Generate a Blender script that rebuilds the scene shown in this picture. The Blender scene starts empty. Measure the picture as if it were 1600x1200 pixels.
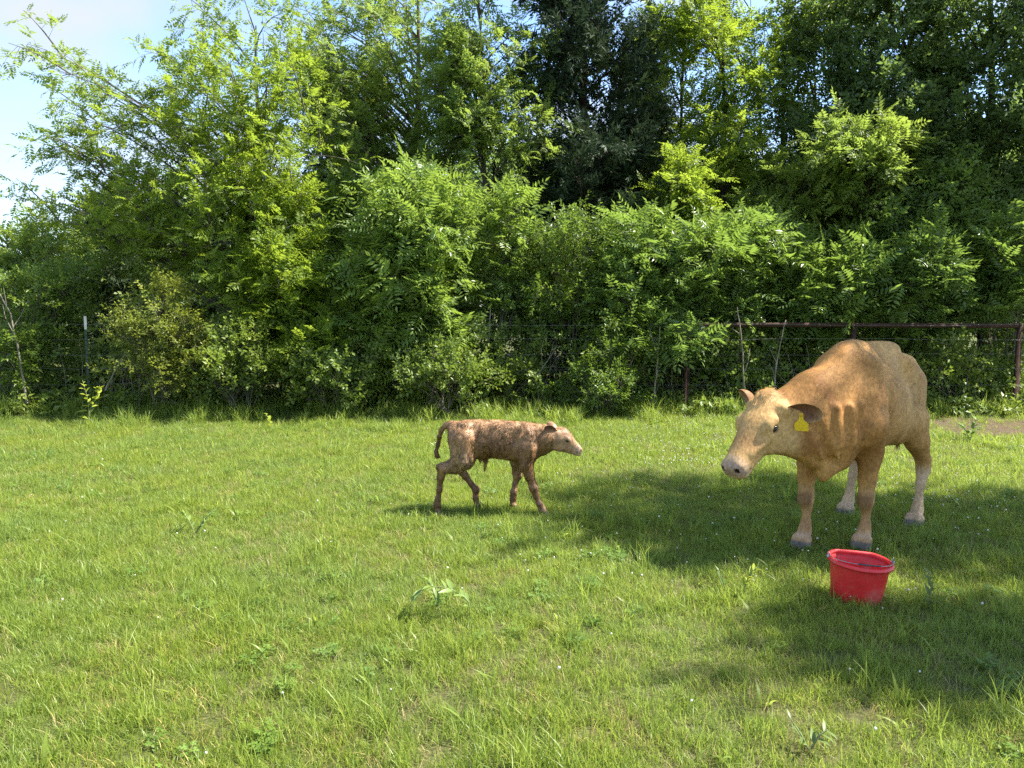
import bpy, math, random
import numpy as np
from mathutils import Vector, Matrix

# ------------------------------------------------------------------ camera, sky, sun, exposure
scene = bpy.context.scene
COL = scene.collection
FPX, CX, CY = 1208.0, 800.0, 600.0           # focal length and centre in pixels of the 1600 x 1200 photograph
CAM_H, PITCH = 1.5, math.atan(113.0 / 1208.0)
cam_d = bpy.data.cameras.new('camera')
cam = bpy.data.objects.new('camera', cam_d); COL.objects.link(cam)
cam_d.sensor_width = 36.0
cam_d.lens = 36.0 * FPX / 1600.0
cam_d.clip_start = 0.05; cam_d.clip_end = 3000
cam.location = (0, 0, CAM_H)
cam.rotation_euler = (math.pi / 2 - PITCH, 0, 0)
scene.camera = cam

SUN_AZ, SUN_EL = math.radians(83), math.radians(53)      # azimuth from +Y towards +X
SUN_DIR = np.array([math.cos(SUN_EL) * math.sin(SUN_AZ), math.cos(SUN_EL) * math.cos(SUN_AZ), math.sin(SUN_EL)])
sun_d = bpy.data.lights.new('sun', 'SUN'); sun_d.energy = 3.5; sun_d.angle = math.radians(0.8); sun_d.color = (1.0, 0.95, 0.86)
sun = bpy.data.objects.new('sun', sun_d); COL.objects.link(sun)
sun.location = (8, 4, 12)
sun.rotation_euler = Vector(-SUN_DIR).to_track_quat('-Z', 'Y').to_euler()

world = bpy.data.worlds.new('World'); scene.world = world; world.use_nodes = True
wn, wl = world.node_tree.nodes, world.node_tree.links
wn.clear()
w_out = wn.new('ShaderNodeOutputWorld'); w_bg = wn.new('ShaderNodeBackground'); w_sky = wn.new('ShaderNodeTexSky')
w_sky.sky_type = 'NISHITA'; w_sky.sun_disc = False
w_sky.sun_elevation = SUN_EL; w_sky.sun_rotation = SUN_AZ
w_sky.air_density = 1.0; w_sky.dust_density = 0.4
w_bg.inputs['Strength'].default_value = 0.12
w_tc = wn.new('ShaderNodeTexCoord'); w_map = wn.new('ShaderNodeMapping'); w_noise = wn.new('ShaderNodeTexNoise')
w_map.inputs['Scale'].default_value = (1.0, 1.0, 2.2); w_map.inputs['Location'].default_value = (0.35, 0.1, 0.22)
w_noise.inputs['Scale'].default_value = 3.1; w_noise.inputs['Detail'].default_value = 7; w_noise.inputs['Roughness'].default_value = 0.52
w_ramp = wn.new('ShaderNodeValToRGB')
w_ramp.color_ramp.elements[0].position = 0.42; w_ramp.color_ramp.elements[0].color = (0, 0, 0, 1)
w_ramp.color_ramp.elements[1].position = 0.70; w_ramp.color_ramp.elements[1].color = (1, 1, 1, 1)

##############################

→ Aim
The answer is a single number: how many lines include the word "pixels"?

→ Complete output
2